─── Given records

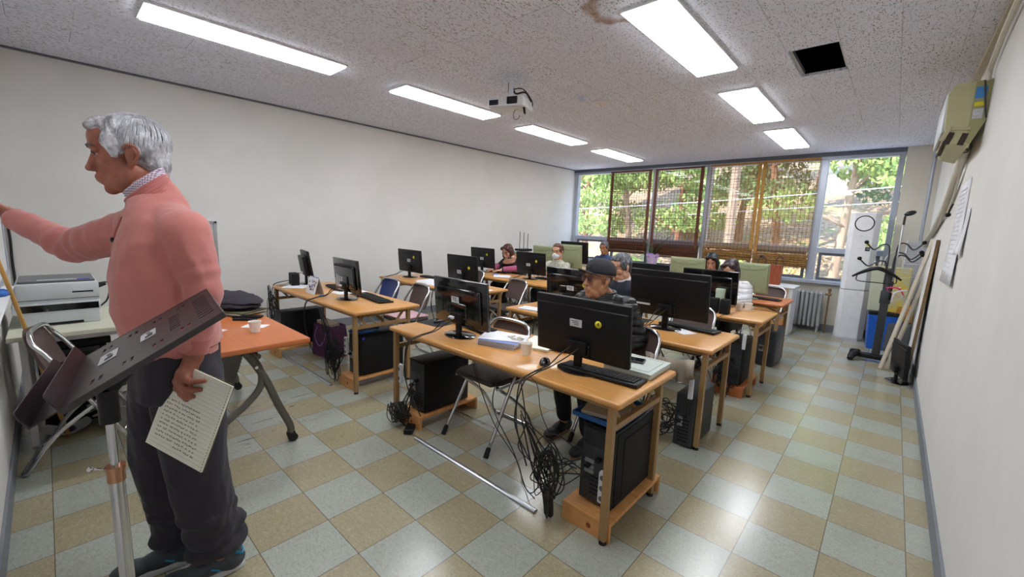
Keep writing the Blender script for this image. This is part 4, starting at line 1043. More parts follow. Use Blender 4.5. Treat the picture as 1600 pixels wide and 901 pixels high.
# monitor stickers for third-row
# plastic plant pot with ribbon on the sill
t = thing('potted_plant', 'potted orchid with long leaves wrapped in purple foil on the window sill', 'plant', (-1.93, YB - .17, .805))
b = MB(); b.lathe([(.001, 0), (.07, 0), (.10, .15), (.12, .22), (.10, .2), (.001, .18)], seg=16)
for v in b.bm.verts: v.co.x *= 1 + .08 * sin(v.co.z * 90); v.co.y *= 1 + .08 * cos(v.co.z * 70)
b.build('pot_wrap', 'purple_wrap', t, smooth=True)
b = MB()
for k in range(9):
    a = k * .7; b.sph((cos(a) * .09, sin(a) * .07, .19 + .02 * sin(k * 2)), (.04, .035, .03), 10, rot=(k, k * .5, 0))
b.build('ribbon_bow', 'purple_cord', t)
b = MB()
for k, (a, l, h) in enumerate(((-.1, .42, .62), (.35, .30, .52), (2.9, .45, .66), (3.5, .25, .42), (1.2, .18, .5), (4.4, .15, .45), (2.4, .2, .35), (.8, .25, .38))):
    d = Vector((cos(a), sin(a) * .25, 0)); s = Vector((-d.y, d.x, 0)).normalized(); n = 9; L = []; Rr = []
    for i in range(n):
        u = i / (n - 1); p = d * (l * u ** 1.4) + Vector((0, 0, .15 + h * (u - .35 * u * u * (1 if k % 2 else .5)))); w = .018 * sin(pi * min(1, u * .85 + .15)) + .002
        L.append(b.bm.verts.new(p + s * w + Vector((0, w * .4, 0)))); Rr.append(b.bm.verts.new(p - s * w - Vector((0, w * .4, 0))))
    for i in range(n - 1): b.bm.faces.new((L[i], L[i + 1], Rr[i + 1], Rr[i]))
b.build('leaves', 'leaf_green', t, smooth=True)
# white cabinet and brown bag
t = thing('storage_cabinet', 'white cabinet with pine edge between the reddish desk and the radiator', 'cabinet', (.33, 6.42, 0))
b = MB(); b.rbox((0, 0, .36), (.50, .42, .70), .004); b.build('cabinet_body', 'white_paint', t); b = MB(); b.rbox((.0, 0, .725), (.54, .46, .024), .004); b.build('cabinet_top', 'white_paint', t)
b = MB(); b.rbox((-.02, -.224, .36), (.42, .018, .68), .003); b.build('cabinet_door', 'pine_board', t, label='pine coloured front')
t = thing('paper_bag', 'brown wooden-print gift bag with loop handles on the white cabinet', 'bag', (.22, 6.38, .737))
b = MB(); P = [(-.16, -.07), (.16, -.07), (.16, .07), (-.16, .07)]; A = [b.bm.verts.new((x * .95, y * .9, 0)) for x, y in P]; B = [b.bm.verts.new((x * 1.03, y, .30)) for x, y in P]; C_ = [b.bm.verts.new((x * .98, y * .9, .29)) for x, y in P]
b.bm.faces.new(A[::-1])
for k in range(4): b.bm.faces.new((A[k], A[(k + 1) % 4], B[(k + 1) % 4], B[k])); b.bm.faces.new((B[k], B[(k + 1) % 4], C_[(k + 1) % 4], C_[k]))
b.bm.faces.new(C_); b.build('bag_body', 'bag_brown', t)
for sx in (-1, 1):
    b = MB(); b.tube(spline([(sx * .12 - .05, -.02, .29), (sx * .12 - .045, -.02, .38), (sx * .12, -.02, .44), (sx * .12 + .045, -.02, .38), (sx * .12 + .05, -.02, .29)], 5), .006, 6); b.build('bag_handle', 'dark_metal', t)
# purple shopping bag on floor
t = thing('shopping_bag', 'purple paper shopping bag on the floor under the left front desk', 'bag', (-2.84, .86, 0), .15)
b = MB(); P = [(-.17, -.10), (.17, -.10), (.17, .10), (-.17, .10)]; A = [b.bm.verts.new((x, y, 0.002)) for x, y in P]; M_ = [b.bm.verts.new((x * 1.04, y * 1.0 + .01, .17)) for x, y in P]; B = [b.bm.verts.new((x * .98 + .01, y * .8, .36)) for x, y in P]; C_ = [b.bm.verts.new((x * .93, y * .7, .34)) for x, y in P]
b.bm.faces.new(A[::-1]); b.bm.faces.new(C_)
for X, Y in ((A, M_), (M_, B), (B, C_)):
    for k in range(4): b.bm.faces.new((X[k], X[(k + 1) % 4], Y[(k + 1) % 4], Y[k]))
b.build('bag_body', 'bag_purple', t, bevel=.004)
b = MB(); b.tube(spline([(-.08, -.085, .33), (-.09, -.115, .22), (.0, -.12, .13), (.09, -.115, .22), (.08, -.085, .33)], 6), .006, 6); b.build('bag_handle', 'purple_cord', t)
b = MB(); b.box((-.02, .0, .36), (.26, .10, .03), rot=(.1, .08, 0)); b.build('folded_papers', 'board_pale', t, label='papers sticking out of the bag')
# orange object and antennas behind auburn-haired woman
b = MB(); b.lathe([(.001, 0), (.10, 0), (.12, .03), (.06, .10), (.001, .12)], c=(-3.35, 5.6, .99), seg=20)
t = thing('router', 'black router with three thin antennas on a wall shelf behind the auburn-haired woman', 'router', (-3.82, 5.2, 1.02))
bb = MB(); bb.rbox((.0, 0, .0), (.2, .3, .04), .005); bb.build('router_body', 'black_plastic', t); 
for k in range(3):
    bb = MB(); bb.cyl((0, -.12 + k * .12, .02), (0, -.12 + k * .12, .36 - .02 * k), .006, seg=8); bb.build('antenna', 'black_plastic', t)
for v in b.bm.verts: v.co -= Vector((-3.35, 5.6, .99))
tag(b.build('orange_bag', 'orange_ball', smooth=True, loc=(-3.15, 4.75, .72)), 'orange bundle behind the auburn-haired woman', 'bag')
bb = MB(); bb.rbox((-3.9, 5.2, .985), (.22, .4, .03), .004); tag(bb.build('wall_shelf', 'white_paint'), 'small white wall shelf carrying the router', 'shelf')
# linen cloth hanging under second-row desk
b = MB(); n = 14
R0 = [b.bm.verts.new((.42 + .026 * k, 1.60 + .02 * sin(k * 1.3), .655 - .022 * sin(k / 13 * pi) + .02 * k / 13)) for k in range(n)]
R1 = [b.bm.verts.new((.42 + .026 * k, 1.60 + .03 * sin(k * 1.3 + 1), .58 - .02 * sin(k * .5))) for k in range(n)]
R2 = [b.bm.verts.new((.46 + .022 * k, 1.61 + .03 * sin(k * 1.1 + .4), .50 + .05 * abs(k - 8) / 8)) for k in range(n)]
for X, Y in ((R0, R1), (R1, R2)):
    for k in range(n - 1): b.bm.faces.new((X[k], X[k + 1], Y[k + 1], Y[k]))
o = tag(b.build('draped_cloth', 'linen', smooth=60), 'beige cloth draped over a chair bar below the second-row desk', 'cloth'); q = o.modifiers.new('thick', 'SOLIDIFY'); q.thickness = .004
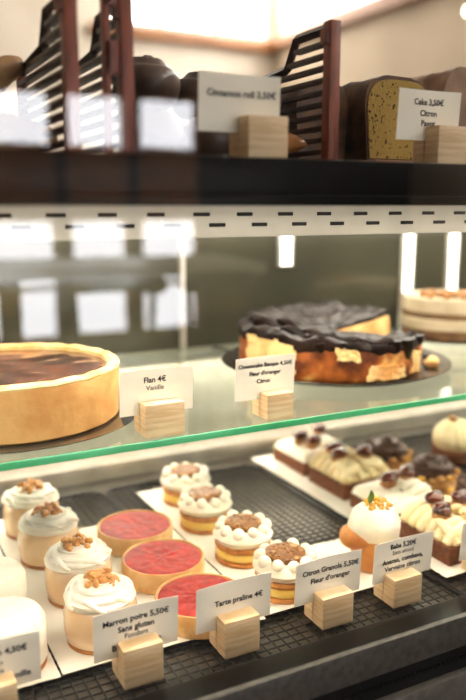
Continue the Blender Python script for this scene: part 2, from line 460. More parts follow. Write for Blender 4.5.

──────

| Task details |
The records above are to be reproduced exactly; the pictures are to be left out.

| Completed exercise |
Keep writing the Blender script for this image. This is part 4, starting at line 1043. More parts follow. Use Blender 4.5. Treat the picture as 1600 pixels wide and 901 pixels high.
# monitor stickers for third-row
# plastic plant pot with ribbon on the sill
t = thing('potted_plant', 'potted orchid with long leaves wrapped in purple foil on the window sill', 'plant', (-1.93, YB - .17, .805))
b = MB(); b.lathe([(.001, 0), (.07, 0), (.10, .15), (.12, .22), (.10, .2), (.001, .18)], seg=16)
for v in b.bm.verts: v.co.x *= 1 + .08 * sin(v.co.z * 90); v.co.y *= 1 + .08 * cos(v.co.z * 70)
b.build('pot_wrap', 'purple_wrap', t, smooth=True)
b = MB()
for k in range(9):
    a = k * .7; b.sph((cos(a) * .09, sin(a) * .07, .19 + .02 * sin(k * 2)), (.04, .035, .03), 10, rot=(k, k * .5, 0))
b.build('ribbon_bow', 'purple_cord', t)
b = MB()
for k, (a, l, h) in enumerate(((-.1, .42, .62), (.35, .30, .52), (2.9, .45, .66), (3.5, .25, .42), (1.2, .18, .5), (4.4, .15, .45), (2.4, .2, .35), (.8, .25, .38))):
    d = Vector((cos(a), sin(a) * .25, 0)); s = Vector((-d.y, d.x, 0)).normalized(); n = 9; L = []; Rr = []
    for i in range(n):
        u = i / (n - 1); p = d * (l * u ** 1.4) + Vector((0, 0, .15 + h * (u - .35 * u * u * (1 if k % 2 else .5)))); w = .018 * sin(pi * min(1, u * .85 + .15)) + .002
        L.append(b.bm.verts.new(p + s * w + Vector((0, w * .4, 0)))); Rr.append(b.bm.verts.new(p - s * w - Vector((0, w * .4, 0))))
    for i in range(n - 1): b.bm.faces.new((L[i], L[i + 1], Rr[i + 1], Rr[i]))
b.build('leaves', 'leaf_green', t, smooth=True)
# white cabinet and brown bag
t = thing('storage_cabinet', 'white cabinet with pine edge between the reddish desk and the radiator', 'cabinet', (.33, 6.42, 0))
b = MB(); b.rbox((0, 0, .36), (.50, .42, .70), .004); b.build('cabinet_body', 'white_paint', t); b = MB(); b.rbox((.0, 0, .725), (.54, .46, .024), .004); b.build('cabinet_top', 'white_paint', t)
b = MB(); b.rbox((-.02, -.224, .36), (.42, .018, .68), .003); b.build('cabinet_door', 'pine_board', t, label='pine coloured front')
t = thing('paper_bag', 'brown wooden-print gift bag with loop handles on the white cabinet', 'bag', (.22, 6.38, .737))
b = MB(); P = [(-.16, -.07), (.16, -.07), (.16, .07), (-.16, .07)]; A = [b.bm.verts.new((x * .95, y * .9, 0)) for x, y in P]; B = [b.bm.verts.new((x * 1.03, y, .30)) for x, y in P]; C_ = [b.bm.verts.new((x * .98, y * .9, .29)) for x, y in P]
b.bm.faces.new(A[::-1])
for k in range(4): b.bm.faces.new((A[k], A[(k + 1) % 4], B[(k + 1) % 4], B[k])); b.bm.faces.new((B[k], B[(k + 1) % 4], C_[(k + 1) % 4], C_[k]))
b.bm.faces.new(C_); b.build('bag_body', 'bag_brown', t)
for sx in (-1, 1):
    b = MB(); b.tube(spline([(sx * .12 - .05, -.02, .29), (sx * .12 - .045, -.02, .38), (sx * .12, -.02, .44), (sx * .12 + .045, -.02, .38), (sx * .12 + .05, -.02, .29)], 5), .006, 6); b.build('bag_handle', 'dark_metal', t)
# purple shopping bag on floor
t = thing('shopping_bag', 'purple paper shopping bag on the floor under the left front desk', 'bag', (-2.84, .86, 0), .15)
b = MB(); P = [(-.17, -.10), (.17, -.10), (.17, .10), (-.17, .10)]; A = [b.bm.verts.new((x, y, 0.002)) for x, y in P]; M_ = [b.bm.verts.new((x * 1.04, y * 1.0 + .01, .17)) for x, y in P]; B = [b.bm.verts.new((x * .98 + .01, y * .8, .36)) for x, y in P]; C_ = [b.bm.verts.new((x * .93, y * .7, .34)) for x, y in P]
b.bm.faces.new(A[::-1]); b.bm.faces.new(C_)
for X, Y in ((A, M_), (M_, B), (B, C_)):
    for k in range(4): b.bm.faces.new((X[k], X[(k + 1) % 4], Y[(k + 1) % 4], Y[k]))
b.build('bag_body', 'bag_purple', t, bevel=.004)
b = MB(); b.tube(spline([(-.08, -.085, .33), (-.09, -.115, .22), (.0, -.12, .13), (.09, -.115, .22), (.08, -.085, .33)], 6), .006, 6); b.build('bag_handle', 'purple_cord', t)
b = MB(); b.box((-.02, .0, .36), (.26, .10, .03), rot=(.1, .08, 0)); b.build('folded_papers', 'board_pale', t, label='papers sticking out of the bag')
# orange object and antennas behind auburn-haired woman
b = MB(); b.lathe([(.001, 0), (.10, 0), (.12, .03), (.06, .10), (.001, .12)], c=(-3.35, 5.6, .99), seg=20)
t = thing('router', 'black router with three thin antennas on a wall shelf behind the auburn-haired woman', 'router', (-3.82, 5.2, 1.02))
bb = MB(); bb.rbox((.0, 0, .0), (.2, .3, .04), .005); bb.build('router_body', 'black_plastic', t); 
for k in range(3):
    bb = MB(); bb.cyl((0, -.12 + k * .12, .02), (0, -.12 + k * .12, .36 - .02 * k), .006, seg=8); bb.build('antenna', 'black_plastic', t)
for v in b.bm.verts: v.co -= Vector((-3.35, 5.6, .99))
tag(b.build('orange_bag', 'orange_ball', smooth=True, loc=(-3.15, 4.75, .72)), 'orange bundle behind the auburn-haired woman', 'bag')
bb = MB(); bb.rbox((-3.9, 5.2, .985), (.22, .4, .03), .004); tag(bb.build('wall_shelf', 'white_paint'), 'small white wall shelf carrying the router', 'shelf')
# linen cloth hanging under second-row desk
b = MB(); n = 14
R0 = [b.bm.verts.new((.42 + .026 * k, 1.60 + .02 * sin(k * 1.3), .655 - .022 * sin(k / 13 * pi) + .02 * k / 13)) for k in range(n)]
R1 = [b.bm.verts.new((.42 + .026 * k, 1.60 + .03 * sin(k * 1.3 + 1), .58 - .02 * sin(k * .5))) for k in range(n)]
R2 = [b.bm.verts.new((.46 + .022 * k, 1.61 + .03 * sin(k * 1.1 + .4), .50 + .05 * abs(k - 8) / 8)) for k in range(n)]
for X, Y in ((R0, R1), (R1, R2)):
    for k in range(n - 1): b.bm.faces.new((X[k], X[k + 1], Y[k + 1], Y[k]))
o = tag(b.build('draped_cloth', 'linen', smooth=60), 'beige cloth draped over a chair bar below the second-row desk', 'cloth'); q = o.modifiers.new('thick', 'SOLIDIFY'); q.thickness = .004
Continue the Blender Python script for this scene: part 2, from line 460. More parts follow. Write for Blender 4.5.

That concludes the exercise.